目標を達成するためのプロセスについても、具体的な数値目標を設定することが大切です。

人事総務の目標例

人事総務職の場合は、数値での目標設定は難しいことが一般的です。そのため、誰から見ても基準がわかるように客観的な目標を設定する必要があります。

人事総務職の目標例は以下のとおりです。

  • 有給取得率を前年比20%にする
  • 時間外労働時間を前年比10%削減する
  • タイムカードのシステムを新たに導入して給与計算の業務時間を20%削減する。

経理の目標例

経理職の場合も、数値での目標設定をしにくい傾向があります。そのため、客観的にわかる基準を目標に定めることが大切です。

経理職の目標例は以下のとおりです。

  • 会計ツールの導入によりミスを前月比10%軽減する
  • 社内文書のデジタル化を進めて経費を前月比15%削減する
  • 手形管理エクセルシートを作成して手形に関する帳簿処理業務を50%削減する

マーケティングの目標例

マーケティング職は、営業と同じように目標設定がしやすい点が特徴です。目標を設定する段階で、売上につながる可能性の高い目標を設定しましょう。

マーケティング職の目標例は例えば以下のとおりです。

  • ライターを1名採用して今季ブログのPV150万を獲得する
  • 企業のSNSを開設して〇月〇日までにフォロワー数を2万人に増やす

エンジニアの目標例

昨今オンラインによるコミュニケーションの活発化により、UIスキルの向上を掲げる企業が増えています。また、多くの企業でエンジニア職の人材が求められている傾向があるため、適切かつ具体的な目標の設定が不可欠です。

エンジニア職の目標例は以下のとおりです。

  • 〇年〇月までに会員ページのUXを改善して継続利用率を10%上げる
  • 〇年〇月までにWebアプリケーションのUIを向上させてCVRを110%改善する

事務職の目標例

事務職も目標を設定しにくい職種です。しかし、データや数字の細かい処理が求められるため、適切な目標設定がなされていないと、ミスを誘発するおそれがあります。

事務職の目標例は以下のとおりです。

  • 社員でダブルチェックする体制を構築して上半期終了時までに伝票入力ミスの発生率を月3件から0件にする

新入社員の目標例

入社したての新入社員には、モチベーション向上のために実現しやすい目標を設定することが大切です。また、早期に戦力化することが目標となるケースが多いでしょう。

新入社員の目標例は以下のとおりです。

  • 1日最低5本は電話に出る
  • 月に1回実施されるチーム会議で必ず1つは企画案を提出する
  • 〇〇商品について1日30分勉強する

目標の管理方法と注意点

人材育成の目標設定に必要な考え方や具体例を理解したところで、実際に管理職が目標を設定する際にはいくつか注意点があります。

振り返りの場を儲ける

定期的に目標の達成度を確認する時間を設けることが大切です。基本的には、目標の中でも小目標の達成ができているか確認します。目標達成を阻むような要因や問題点を洗い出し、軌道修正を図りましょう。なお、プロセスに問題がなく順調に業務を遂行できている場合は、目標設定が甘い可能性もあります。
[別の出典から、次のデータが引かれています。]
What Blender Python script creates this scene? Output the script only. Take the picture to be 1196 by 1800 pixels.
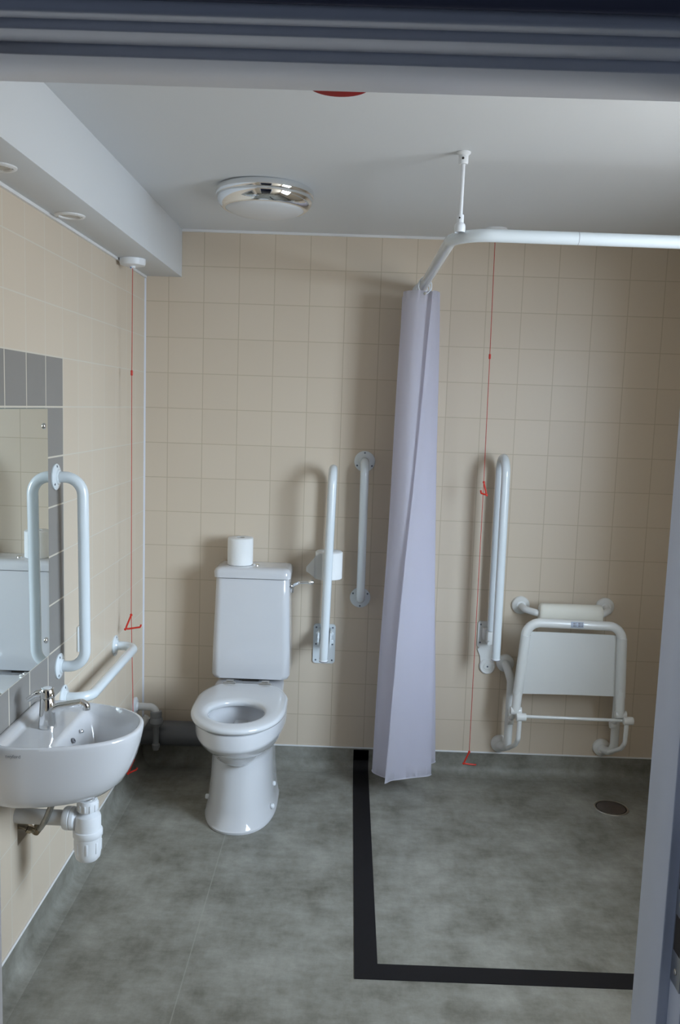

社員の成長に合わせて、適切な目標に見直していくことが不可欠です。

進捗を見える化し管理する

目標の進捗状況を可視化できるように目標管理シートを用意することが大切です。進捗を客観的に見ることができれば、振り返りの場において定点観測が可能となります。
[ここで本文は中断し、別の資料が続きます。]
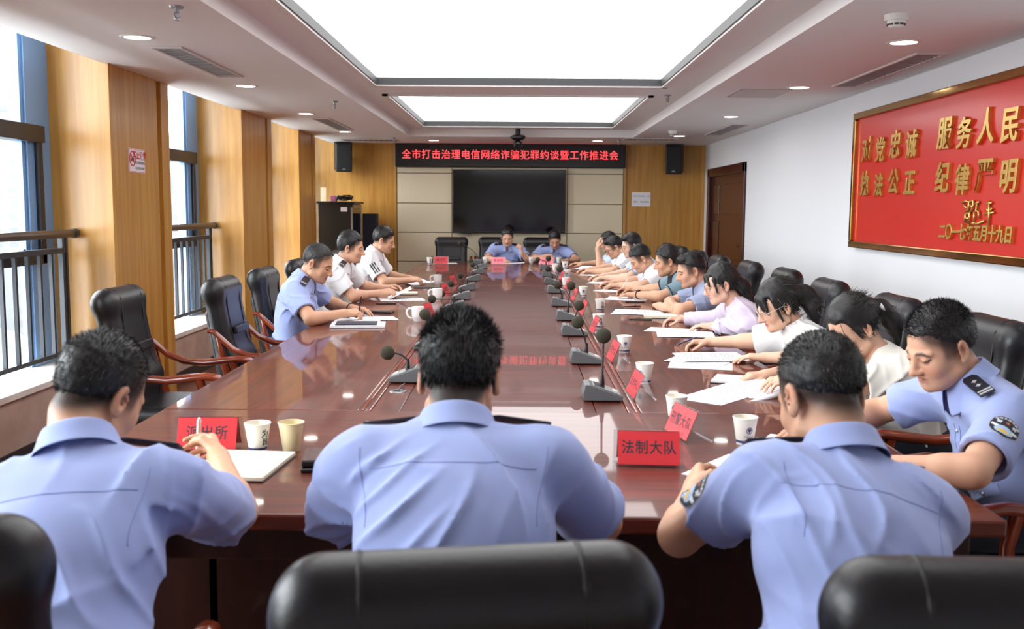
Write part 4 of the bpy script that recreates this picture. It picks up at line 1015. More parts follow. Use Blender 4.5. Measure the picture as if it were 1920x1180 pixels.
def ik(S, Wt, l1, l2, pole):
    d = Wt - S; L_ = np.linalg.norm(d); dn = d / L_
    if L_ > (l1 + l2) * .99:
        k = L_ / ((l1 + l2) * .99); l1 *= k; l2 *= k
    a = (l1 * l1 - l2 * l2 + L_ * L_) / (2 * L_); h = math.sqrt(max(l1 * l1 - a * a, 1e-6))
    p = np.array(pole, float); p = p - dn * (p @ dn); return S + dn * a + nrm(p) * h

def hand(v, wr, f, n, side, curl, sc=1.0, thumb=.5):
    """palm with five fingers; f forward, n palm normal, side +1 right / -1 left"""
    f = nrm(f); n = nrm(np.array(n, float) - f * np.dot(n, f)); t = np.cross(f, n) * side
    K = [(.028, .088), (.0095, .092), (-.0095, .087), (-.027, .078)]
    for (a, b), r in zip(K, (.0125, .0125, .012, .0115)):
        v.cap(wr + t * a * .55 * sc + f * .005, wr + (t * a + f * b) * sc - n * .002, .0145 * sc, r * sc, .014)
    v.ell(wr + f * .05 * sc + n * .004, (.033 * sc, .045 * sc, .013 * sc), [t, f, n], .012)
    FL = [(.041, .025, .021), (.045, .029, .023), (.042, .027, .022), (.033, .020, .019)]
    for i, ((a, b), ls) in enumerate(zip(K, FL)):
        c = curl[i] if isinstance(curl, (list, tuple)) else curl * (1 + .08 * i)
        p = wr + (t * a + f * b) * sc; ang = 0; sp = t * (.10, .02, -.05, -.12)[i] * (1 - min(c, 1))
        for j, l in enumerate(ls):
            ang += c * (.75, .95, .6)[j]; d = nrm(f * math.cos(ang) + n * math.sin(ang) + sp)
            q = p + d * l * sc; r0, r1 = (.0092, .0085, .0078, .0068)[j:j + 2]
            if i == 3: r0 *= .88; r1 *= .88
            v.cap(p, q, r0 * sc, r1 * sc, .004); p = q
    b0 = wr + (t * .018 + f * .018 + n * .004) * sc; b1 = wr + (t * (.044) + f * .052 + n * (.010 + .018 * thumb)) * sc
    b2 = b1 + nrm(f * (.9) + t * (.35 - .75 * thumb) + n * (.25 + .5 * thumb)) * .032 * sc; b3 = b2 + nrm(f * .95 + t * (.1 - .8 * thumb) + n * (.1 + .45 * thumb)) * .027 * sc
    v.cap(b0, b1, .0155 * sc, .012 * sc, .010); v.cap(b1, b2, .0112 * sc, .0102 * sc, .005); v.cap(b2, b3, .0100 * sc, .0082 * sc, .004)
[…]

例えば、達成状況をグラフ化するなど、視覚的に達成度を把握できるように工夫すると効果的です。

目標管理シートを作成する際は、チーム内でフォーマットを統一したり管理しやすい仕組みを構築したりしてシステム環境を整備することが大切です。

結果だけでなくプロセスも見る

目標の達成度は重要な評価ポイントですが、そのプロセスも重要です。前述した振り返りの機会の設定や進捗の可視化を図ることで、目標達成に向けてのプロセスを把握できます。

社員は結果だけでなくプロセスを含めて評価してもらえることで、仕事に対するモチベーションを維持しやすくなるでしょう。

人材育成の目標設定をする上で大切な6つのポイント【具体例付き】

まとめ

社員の能力や組織力を向上させるために、人材育成のための目標設定が不可欠です。しかし、職種や組織状況によって目標の設定方法が異なります。目標設定のポイントを押さえ、働く現場の状況や社員の成長に合わせて適切な目標を設定することが大切です。そして、目標を設定したら継続的に達成度をチェックしてサポートしていく仕組みが求められます。

本記事で紹介した目標設定のポイントや例を参考にして、ぜひ自社の人材育成に関する仕組みの見直しを図ってみてはいかがでしょうか。